To niewielki odsetek, który na razie nie wpłynie na losy płatnej telewizji, ale będzie on rósł. – Wpływ tego zjawiska na razie był bardzo ograniczony, ale to może się zmienić, w miarę jak alternatywne usługi będą się poprawiać i stawać coraz bardziej atrakcyjne – zauważa Adam Thomas, starszy analityk w Informa Telecoms & Media. Liczba osób rezygnujących z płatnych usług tradycyjnej telewizji w tym roku podskoczyła 2,55 mln na całym świecie, ale w 2015 roku kabel odetnie już prawie 16,1 mln ludzi, czyli 2 proc. wszystkich użytkowników płatnej telewizji na świecie. Najwięcej – prawie 6,3 mln – zdecyduje się na to wtedy w rejonie Azji i Pacyfiku oraz w Europie, gdzie taki krok zrobi 5,5 mln widzów.

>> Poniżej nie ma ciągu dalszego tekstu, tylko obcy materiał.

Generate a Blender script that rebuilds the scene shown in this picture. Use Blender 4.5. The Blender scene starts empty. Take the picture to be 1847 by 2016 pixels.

W ubiegłym roku najwięcej osób rezygnujących z płatnych serwisów telewizyjnych – 434 – mieszkało w USA, a kolejną grupą byli Europejczycy (395 mln). – Widzimy też już pewną liczbę takich osób w Chinach, gdzie ludzie rezygnują z IPTV czy kablówki na rzecz takich serwisów wideo, jak Tudou czy Youku. To serwisy, które wciąż zawierają pewną część materiałów pirackich, ale podpisują już także legalne porozumienia w sprawie oferowania materiałów – komentuje Thomas. Jak dodaje, na chińskim rynku zawsze istnieje ryzyko, że pomysłowość regulatorów ograniczy rozwój takiej działalności. – Na razie jednak ta oferta jest i jest alternatywą dla tradycyjnych platform telewizyjnych.